ところで、わたしが海外旅行好きなのもそうなんです。旅行先で美しいものを見るとか美味しいもの食べるとか人と出会いがあるとか、もちろんそういうのもものすごく楽しいんですが、基本わたしは、現地の空の下にいて、現地の空気のなかにいて、現地の光を見て/あびて、現地の風景のなかに居る、というだけでいい。これはたぶんわたしの映画好きとかかわっていて、映像や画像などで知った見知らぬ地を、現地に行って体験してみると(べつに「聖地めぐり」が趣味なわけでもないのです)、なんというか、スケール感がちがうんですね。もっと大きいかなと想像してたのが意外とこじんまりだったり、逆にかたちよく整った全体だと思ってたものが現地行くとどどーんと過剰に迫ってくるなにものかだったり・・大小だけでなく、現地へ行ってその場の中にいて感じるそれぞれ独特の場の存在感があって・・それを経験してまたうちに帰って、今度は自分が行った場所が舞台になった映画を観て、ああ、ここ行ったなと思い出すと(これは日本の知ってる街でも同じです。かつて住んだ場もいま住んでるところもよく訪れる街も、ほん近所で撮られる映画が多いし)、その現地感を身の内に再現しつつ、その映画内の場の感覚も味わいつつ、二重に美味しくなるというわけ。
・・って、話が逸れてるようですが、逸れていないのは、アルルArlesという街は、ン十年前、わたしが初めて体験した海外旅行のなかで立ち寄った街の一つで、あ、この空気が、この光が、この風景が、わたしは味わいたかったのだ・・と悟った街でもあったのでした。そう。まさしくゴッホの絵、セザンヌの絵が、この光のもとに、この空気のなかで、この風景を写して、できあがっていたのだと、感動したまさしくその地であったのでした。
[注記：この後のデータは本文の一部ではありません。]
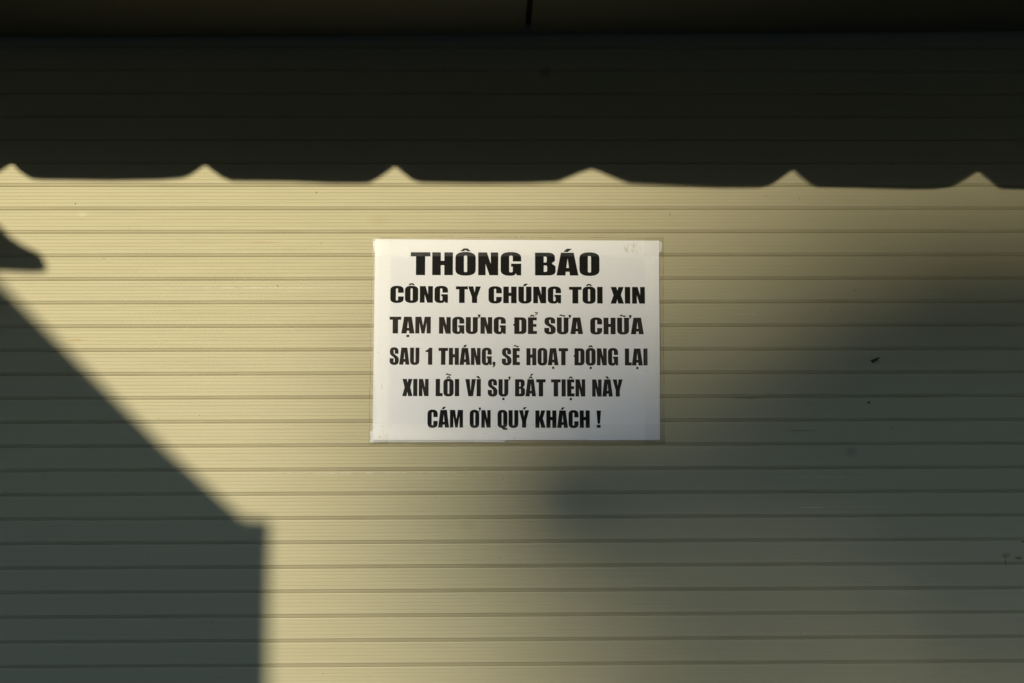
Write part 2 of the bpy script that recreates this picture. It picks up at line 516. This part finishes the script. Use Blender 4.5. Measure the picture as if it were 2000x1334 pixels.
for j in range(nv):
    for i in range(nu):
        q = j*(nu+1)+i
        f.append((q, q+1, q+nu+2, q+nu+1)); f.append((n0+q, n0+q+nu+1, n0+q+nu+2, n0+q+1))
rim = [i for i in range(nu)] + [j*(nu+1)+nu for j in range(nv)] + [nv*(nu+1)+i for i in range(nu, 0, -1)] + [j*(nu+1) for j in range(nv, 0, -1)]
r0 = len(v)                        # the cut edge has vertices of its own, so that it stays crisp
v += [v[q] for q in rim] + [v[n0+q] for q in rim]
nr_ = len(rim)
for i in range(nr_):
    f.append((r0+i, r0+(i+1) % nr_, r0+nr_+(i+1) % nr_, r0+nr_+i))
place(mesh_obj('paper', v, f, M_PAPER, None, smooth=False))
for p in bpy.data.objects['paper'].data.polygons[:]: p.use_smooth = abs(p.normal.y) > 0.5

# torn bits of a sheet beneath, showing at the edges
def scrap(poly, y):
    place(prism('paper_scrap', poly, y, y+0.0003, M_SCRAP))
scrap([(-.1676,1.9500),(-.1668,1.9489),(-.1640,1.9492),(-.150,1.949),(-.150,1.9328),(-.1655,1.9318),(-.1665,1.9345),(-.1682,1.9425)][0:1] + [(-.1640,1.9496),(-.150,1.949),(-.150,1.9328),(-.1650,1.9318),(-.1662,1.9340),(-.1680,1.9440)], -0.0016)
scrap([(.245,1.9486),(.2592,1.9486),(.2602,1.945),(.2598,1.938),(.2590,1.9330),(.2570,1.9322),(.245,1.9330)], -0.0016)
scrap([(-.1712,1.6692),(-.160,1.6690),(-.150,1.660),(-.150,1.6532),(-.1696,1.6527),(-.1712,1.6538),(-.1700,1.6600)], -0.0016)
scrap([(-.1500,1.6532),(-.1130,1.6533),(-.1115,1.6527),(-.060,1.6529),(-.020,1.6531),(-.0186,1.6525),(.018,1.6524),(.0245,1.6520),(.0262,1.6532),(.030,1.6600),(-.1500,1.6600)], -0.00165)

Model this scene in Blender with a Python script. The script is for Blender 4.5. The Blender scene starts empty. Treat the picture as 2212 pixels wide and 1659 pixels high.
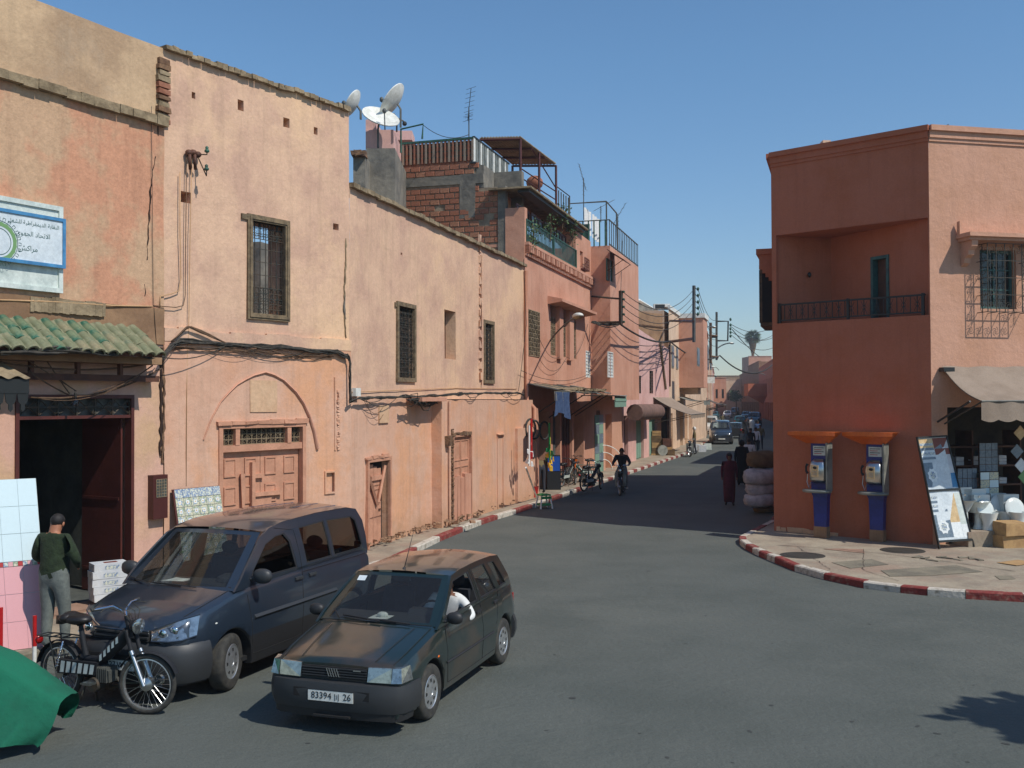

そのおなじ感動を、シュナーベルは映画にとどめようとしているのですね。ゴッホの目に映ったアルルの光、アルルの風、アルルの空気、そのほかの地もそれぞれの空気や光、そして、それぞれの地で出会ったひとびと、その人々の不可思議な言動、なによりも不可思議な「自分」の内面や、そういうものにいちいち遭遇した、ゴッホの驚きと感動。その目だったり感覚だったりを、ごくごく間近に(主観的に/揺れる手持ちキャメラで/クロースアップで)捉えようとしたのが、監督の野心だったのでしょう。
言語の使い分けも面白かった。現実のゴッホオランダ語とフランス語を喋ったにちがいないのに、映画内母語を英語に措いて(これはいまの映画の常套かもしれないけど)、主人公がごく近しい会話を交わすときには英語、すこし心理的距離の離れた相手と喋ったり、画商だったり画壇だったり主人公を取り巻く第三者が喋ってる場面ではフランス語が使われている。ポール・ゴーギャンPaul Gauguinなんてフランス人だからゴッホとの間でもフランス語を喋ったに違いないのに、映画内でがオスカー・アイザックOscar Isaacがウィレム・デフォーに対しフランス語をやめて英語で喋り始める場面が印象的でした。
ゴッホの目が捉えたとても近しく親しいのに異物(他者)であったクロースアップの人びとにいろんな曲者俳優らが配されていたのも嬉しいところで、いちいち挙げませんが、特にどーんとものすごいどアップで登場するエマニュエル・セニエEmmanuelle Seignerとか、思いがけないとこで出てくるニエル・アレストリュプNiels Arestrupあたり嬉しかったです。ステラ・シュナーベルStella Schnabelとか、監督の娘やん!